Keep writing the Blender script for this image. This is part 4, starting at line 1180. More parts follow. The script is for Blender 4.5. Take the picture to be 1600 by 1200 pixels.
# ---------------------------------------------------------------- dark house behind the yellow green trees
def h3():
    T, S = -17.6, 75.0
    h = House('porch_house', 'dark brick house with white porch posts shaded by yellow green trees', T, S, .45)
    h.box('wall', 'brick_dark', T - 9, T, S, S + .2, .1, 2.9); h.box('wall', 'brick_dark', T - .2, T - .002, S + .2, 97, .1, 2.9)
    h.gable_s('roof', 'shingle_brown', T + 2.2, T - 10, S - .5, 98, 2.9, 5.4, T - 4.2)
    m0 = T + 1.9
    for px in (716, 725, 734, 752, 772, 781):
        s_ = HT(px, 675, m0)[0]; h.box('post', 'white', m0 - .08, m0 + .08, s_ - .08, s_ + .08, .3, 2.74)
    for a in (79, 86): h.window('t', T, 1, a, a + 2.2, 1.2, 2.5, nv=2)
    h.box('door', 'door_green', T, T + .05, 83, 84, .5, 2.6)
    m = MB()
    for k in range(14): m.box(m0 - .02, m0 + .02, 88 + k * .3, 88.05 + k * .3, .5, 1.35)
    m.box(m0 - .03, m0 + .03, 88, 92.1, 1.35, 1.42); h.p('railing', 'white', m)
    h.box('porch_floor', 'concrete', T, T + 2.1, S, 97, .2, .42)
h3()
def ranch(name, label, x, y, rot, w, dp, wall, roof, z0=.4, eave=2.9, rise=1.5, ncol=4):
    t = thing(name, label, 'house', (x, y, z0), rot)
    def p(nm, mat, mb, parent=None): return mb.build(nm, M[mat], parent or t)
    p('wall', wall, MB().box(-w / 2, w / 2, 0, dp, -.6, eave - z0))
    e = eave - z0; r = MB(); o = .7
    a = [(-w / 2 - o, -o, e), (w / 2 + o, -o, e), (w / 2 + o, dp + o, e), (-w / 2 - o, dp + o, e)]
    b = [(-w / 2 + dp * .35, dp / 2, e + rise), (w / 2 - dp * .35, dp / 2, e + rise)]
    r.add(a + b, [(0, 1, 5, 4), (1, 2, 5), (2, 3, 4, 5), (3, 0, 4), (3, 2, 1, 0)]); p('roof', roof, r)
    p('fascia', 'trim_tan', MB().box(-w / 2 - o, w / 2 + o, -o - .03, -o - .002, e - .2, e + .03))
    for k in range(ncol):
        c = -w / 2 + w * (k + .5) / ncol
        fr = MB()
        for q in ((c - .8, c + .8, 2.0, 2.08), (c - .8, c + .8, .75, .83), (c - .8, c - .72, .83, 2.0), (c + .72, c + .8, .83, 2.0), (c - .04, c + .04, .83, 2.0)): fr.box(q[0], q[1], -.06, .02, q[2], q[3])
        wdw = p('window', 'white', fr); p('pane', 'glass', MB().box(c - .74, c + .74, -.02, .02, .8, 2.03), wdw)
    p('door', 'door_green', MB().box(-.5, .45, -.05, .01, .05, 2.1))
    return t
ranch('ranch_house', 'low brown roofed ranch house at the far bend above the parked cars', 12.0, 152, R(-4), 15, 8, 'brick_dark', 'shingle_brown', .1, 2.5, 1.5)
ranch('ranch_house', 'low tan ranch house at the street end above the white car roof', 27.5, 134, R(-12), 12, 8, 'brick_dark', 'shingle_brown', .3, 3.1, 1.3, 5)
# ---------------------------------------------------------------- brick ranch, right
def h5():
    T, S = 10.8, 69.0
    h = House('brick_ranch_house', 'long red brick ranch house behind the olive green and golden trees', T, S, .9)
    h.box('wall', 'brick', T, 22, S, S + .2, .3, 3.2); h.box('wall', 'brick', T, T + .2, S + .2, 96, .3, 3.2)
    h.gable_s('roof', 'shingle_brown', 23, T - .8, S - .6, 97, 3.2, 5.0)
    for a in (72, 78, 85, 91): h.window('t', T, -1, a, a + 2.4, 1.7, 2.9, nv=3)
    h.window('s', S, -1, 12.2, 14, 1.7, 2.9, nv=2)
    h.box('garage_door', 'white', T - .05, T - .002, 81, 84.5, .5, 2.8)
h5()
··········
Write out the listing once more, matching it exactly.

Keep writing the Blender script for this image. This is part 4, starting at line 1180. More parts follow. The script is for Blender 4.5. Take the picture to be 1600 by 1200 pixels.
# ---------------------------------------------------------------- dark house behind the yellow green trees
def h3():
    T, S = -17.6, 75.0
    h = House('porch_house', 'dark brick house with white porch posts shaded by yellow green trees', T, S, .45)
    h.box('wall', 'brick_dark', T - 9, T, S, S + .2, .1, 2.9); h.box('wall', 'brick_dark', T - .2, T - .002, S + .2, 97, .1, 2.9)
    h.gable_s('roof', 'shingle_brown', T + 2.2, T - 10, S - .5, 98, 2.9, 5.4, T - 4.2)
    m0 = T + 1.9
    for px in (716, 725, 734, 752, 772, 781):
        s_ = HT(px, 675, m0)[0]; h.box('post', 'white', m0 - .08, m0 + .08, s_ - .08, s_ + .08, .3, 2.74)
    for a in (79, 86): h.window('t', T, 1, a, a + 2.2, 1.2, 2.5, nv=2)
    h.box('door', 'door_green', T, T + .05, 83, 84, .5, 2.6)
    m = MB()
    for k in range(14): m.box(m0 - .02, m0 + .02, 88 + k * .3, 88.05 + k * .3, .5, 1.35)
    m.box(m0 - .03, m0 + .03, 88, 92.1, 1.35, 1.42); h.p('railing', 'white', m)
    h.box('porch_floor', 'concrete', T, T + 2.1, S, 97, .2, .42)
h3()
def ranch(name, label, x, y, rot, w, dp, wall, roof, z0=.4, eave=2.9, rise=1.5, ncol=4):
    t = thing(name, label, 'house', (x, y, z0), rot)
    def p(nm, mat, mb, parent=None): return mb.build(nm, M[mat], parent or t)
    p('wall', wall, MB().box(-w / 2, w / 2, 0, dp, -.6, eave - z0))
    e = eave - z0; r = MB(); o = .7
    a = [(-w / 2 - o, -o, e), (w / 2 + o, -o, e), (w / 2 + o, dp + o, e), (-w / 2 - o, dp + o, e)]
    b = [(-w / 2 + dp * .35, dp / 2, e + rise), (w / 2 - dp * .35, dp / 2, e + rise)]
    r.add(a + b, [(0, 1, 5, 4), (1, 2, 5), (2, 3, 4, 5), (3, 0, 4), (3, 2, 1, 0)]); p('roof', roof, r)
    p('fascia', 'trim_tan', MB().box(-w / 2 - o, w / 2 + o, -o - .03, -o - .002, e - .2, e + .03))
    for k in range(ncol):
        c = -w / 2 + w * (k + .5) / ncol
        fr = MB()
        for q in ((c - .8, c + .8, 2.0, 2.08), (c - .8, c + .8, .75, .83), (c - .8, c - .72, .83, 2.0), (c + .72, c + .8, .83, 2.0), (c - .04, c + .04, .83, 2.0)): fr.box(q[0], q[1], -.06, .02, q[2], q[3])
        wdw = p('window', 'white', fr); p('pane', 'glass', MB().box(c - .74, c + .74, -.02, .02, .8, 2.03), wdw)
    p('door', 'door_green', MB().box(-.5, .45, -.05, .01, .05, 2.1))
    return t
ranch('ranch_house', 'low brown roofed ranch house at the far bend above the parked cars', 12.0, 152, R(-4), 15, 8, 'brick_dark', 'shingle_brown', .1, 2.5, 1.5)
ranch('ranch_house', 'low tan ranch house at the street end above the white car roof', 27.5, 134, R(-12), 12, 8, 'brick_dark', 'shingle_brown', .3, 3.1, 1.3, 5)
# ---------------------------------------------------------------- brick ranch, right
def h5():
    T, S = 10.8, 69.0
    h = House('brick_ranch_house', 'long red brick ranch house behind the olive green and golden trees', T, S, .9)
    h.box('wall', 'brick', T, 22, S, S + .2, .3, 3.2); h.box('wall', 'brick', T, T + .2, S + .2, 96, .3, 3.2)
    h.gable_s('roof', 'shingle_brown', 23, T - .8, S - .6, 97, 3.2, 5.0)
    for a in (72, 78, 85, 91): h.window('t', T, -1, a, a + 2.4, 1.7, 2.9, nv=3)
    h.window('s', S, -1, 12.2, 14, 1.7, 2.9, nv=2)
    h.box('garage_door', 'white', T - .05, T - .002, 81, 84.5, .5, 2.8)
h5()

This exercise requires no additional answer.